Jakarta, LINews – Pendiri maskapai Sriwijaya Air, Hendry Lie, disebut menyetujui permintaan suami aktris Sandra Dewi, Harvey Moeis, untuk menyetor “biaya pengamanan” sebesar 500-750 dollar Amerika Serikat (AS) per metrik ton timah.
Persetujuan Hendry ini diungkapkan oleh Jaksa Penuntut Umum dari Kejaksaan Agung (Kejagung) saat membacakan surat dakwaan untuk Hendry Lie.
Ia didakwa bersekongkol terlibat dalam korupsi pada tata niaga komoditas timah yang merugikan negara Rp 300 triliun melalui perusahaan smelter timah swasta, PT Tinindo Internusa (PT TIN).
“Terdakwa Hendry Lie melalui Rosalina dan Fandy Lingga menyetujui permintaan Harvey Moeis untuk melakukan pembayaran biaya pengamanan kepada Harvey Moeis sebesar 500 dollar AS sampai dengan 750 dollar AS per ton yang seolah-olah dicatat sebagai CSR,” kata jaksa di Pengadilan Tipikor Jakarta Pusat, Kamis (30/1/2025).
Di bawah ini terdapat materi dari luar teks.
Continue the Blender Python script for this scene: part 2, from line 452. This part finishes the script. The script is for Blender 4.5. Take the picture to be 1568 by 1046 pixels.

Adapun Rosalina merupakan General Manager Operasional PT TIN, sementara Fandy duduk sebagai marketing perusahaan yang mayoritas sahamnya dikuasai Hendry Lie tersebut.
Menurut jaksa, biaya pengamanan itu juga dikumpulkan dari smelter swasta lainnya yang turut meneken perjanjian kerja sama sewa alat pengolahan dengan PT Timah Tbk.
Selain PT TIN, perusahaan itu adalah CV Venus Inti Perkasa, PT Sariwiguna Bina Sentosa, dan PT Stanindo Inti Perkasa.
Meskipun PT Refined Bangka Tin (RBT), perusahaan yang diwakili Harvey Moeis dalam pertemuan dan pembahasan proyek, juga terlibat kerja sama itu, namun mereka tidak menyetorkan biaya pengamanan.
Surat dakwaan jaksa menyebutkan, biaya pengamanan yang disetorkan dengan kedok dana CSR itu dikelola Harvey Moeis atas nama PT RBT.
Jaksa menyebut, biaya pengamanan itu diserahkan para smelter swasta kepada Harvey dengan bantuan pengusaha money changer Helena Lim melalui perusahaannya, PT Quantum Skyline Exchange.
“Helena selaku pemilik PT Quantum Skyline Exchange menerima ‘biaya pengamanan’ yang selanjutnya ‘biaya pengamanan’ tersebut diserahkan kepada Harvey Moeis,” ujar jaksa.
Baik dalam persidangan kasus korupsi pada tata niaga timah yang sudah diputus di pengadilan tingkat satu maupun dakwaan Hendry Lie, sama-sama disebutkan bahwa biaya kerja sama sewa smelter itu terlalu mahal.
Kemahalan ini dihitung dari selisih biaya sewa dengan biaya produksi PT Timah Tbk menggunakan alat sendiri.